-- BEGIN Data for the task --

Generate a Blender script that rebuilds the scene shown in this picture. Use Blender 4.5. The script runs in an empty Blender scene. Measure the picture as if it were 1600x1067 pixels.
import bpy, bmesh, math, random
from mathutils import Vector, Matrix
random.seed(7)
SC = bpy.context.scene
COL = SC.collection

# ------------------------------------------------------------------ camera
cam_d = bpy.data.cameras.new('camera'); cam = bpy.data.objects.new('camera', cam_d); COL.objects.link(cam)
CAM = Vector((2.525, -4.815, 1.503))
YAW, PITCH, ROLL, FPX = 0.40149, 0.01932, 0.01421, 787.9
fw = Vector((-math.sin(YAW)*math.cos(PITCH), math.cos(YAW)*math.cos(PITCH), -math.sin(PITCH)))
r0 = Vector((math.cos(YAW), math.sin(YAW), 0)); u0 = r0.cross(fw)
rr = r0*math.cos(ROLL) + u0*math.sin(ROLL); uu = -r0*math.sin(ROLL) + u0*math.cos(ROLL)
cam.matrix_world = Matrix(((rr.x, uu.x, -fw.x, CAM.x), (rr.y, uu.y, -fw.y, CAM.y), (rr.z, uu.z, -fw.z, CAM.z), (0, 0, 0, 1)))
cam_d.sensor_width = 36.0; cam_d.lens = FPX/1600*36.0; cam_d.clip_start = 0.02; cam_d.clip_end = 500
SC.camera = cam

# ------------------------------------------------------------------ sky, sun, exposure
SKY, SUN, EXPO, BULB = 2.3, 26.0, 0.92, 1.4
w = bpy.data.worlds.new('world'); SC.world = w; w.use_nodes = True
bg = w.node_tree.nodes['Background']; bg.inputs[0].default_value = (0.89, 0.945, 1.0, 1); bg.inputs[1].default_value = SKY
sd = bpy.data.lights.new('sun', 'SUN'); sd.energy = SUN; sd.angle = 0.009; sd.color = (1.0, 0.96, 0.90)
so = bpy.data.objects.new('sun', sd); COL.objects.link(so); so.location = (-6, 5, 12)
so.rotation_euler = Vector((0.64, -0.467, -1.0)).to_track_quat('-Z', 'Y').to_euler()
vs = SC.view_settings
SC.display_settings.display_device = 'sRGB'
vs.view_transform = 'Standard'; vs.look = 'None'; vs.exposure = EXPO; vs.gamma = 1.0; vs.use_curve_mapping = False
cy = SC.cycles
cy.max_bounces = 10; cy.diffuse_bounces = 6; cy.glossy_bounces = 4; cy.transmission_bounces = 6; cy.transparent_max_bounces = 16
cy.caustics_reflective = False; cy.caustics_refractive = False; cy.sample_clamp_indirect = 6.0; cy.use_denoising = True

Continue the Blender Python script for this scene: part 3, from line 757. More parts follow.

-- END Data for the task --

*To do*.
Set down every line of the listing above again, exactly as given.

*Completed exercise*.
Generate a Blender script that rebuilds the scene shown in this picture. Use Blender 4.5. The script runs in an empty Blender scene. Measure the picture as if it were 1600x1067 pixels.
import bpy, bmesh, math, random
from mathutils import Vector, Matrix
random.seed(7)
SC = bpy.context.scene
COL = SC.collection

# ------------------------------------------------------------------ camera
cam_d = bpy.data.cameras.new('camera'); cam = bpy.data.objects.new('camera', cam_d); COL.objects.link(cam)
CAM = Vector((2.525, -4.815, 1.503))
YAW, PITCH, ROLL, FPX = 0.40149, 0.01932, 0.01421, 787.9
fw = Vector((-math.sin(YAW)*math.cos(PITCH), math.cos(YAW)*math.cos(PITCH), -math.sin(PITCH)))
r0 = Vector((math.cos(YAW), math.sin(YAW), 0)); u0 = r0.cross(fw)
rr = r0*math.cos(ROLL) + u0*math.sin(ROLL); uu = -r0*math.sin(ROLL) + u0*math.cos(ROLL)
cam.matrix_world = Matrix(((rr.x, uu.x, -fw.x, CAM.x), (rr.y, uu.y, -fw.y, CAM.y), (rr.z, uu.z, -fw.z, CAM.z), (0, 0, 0, 1)))
cam_d.sensor_width = 36.0; cam_d.lens = FPX/1600*36.0; cam_d.clip_start = 0.02; cam_d.clip_end = 500
SC.camera = cam

# ------------------------------------------------------------------ sky, sun, exposure
SKY, SUN, EXPO, BULB = 2.3, 26.0, 0.92, 1.4
w = bpy.data.worlds.new('world'); SC.world = w; w.use_nodes = True
bg = w.node_tree.nodes['Background']; bg.inputs[0].default_value = (0.89, 0.945, 1.0, 1); bg.inputs[1].default_value = SKY
sd = bpy.data.lights.new('sun', 'SUN'); sd.energy = SUN; sd.angle = 0.009; sd.color = (1.0, 0.96, 0.90)
so = bpy.data.objects.new('sun', sd); COL.objects.link(so); so.location = (-6, 5, 12)
so.rotation_euler = Vector((0.64, -0.467, -1.0)).to_track_quat('-Z', 'Y').to_euler()
vs = SC.view_settings
SC.display_settings.display_device = 'sRGB'
vs.view_transform = 'Standard'; vs.look = 'None'; vs.exposure = EXPO; vs.gamma = 1.0; vs.use_curve_mapping = False
cy = SC.cycles
cy.max_bounces = 10; cy.diffuse_bounces = 6; cy.glossy_bounces = 4; cy.transmission_bounces = 6; cy.transparent_max_bounces = 16
cy.caustics_reflective = False; cy.caustics_refractive = False; cy.sample_clamp_indirect = 6.0; cy.use_denoising = True

Continue the Blender Python script for this scene: part 3, from line 757. More parts follow.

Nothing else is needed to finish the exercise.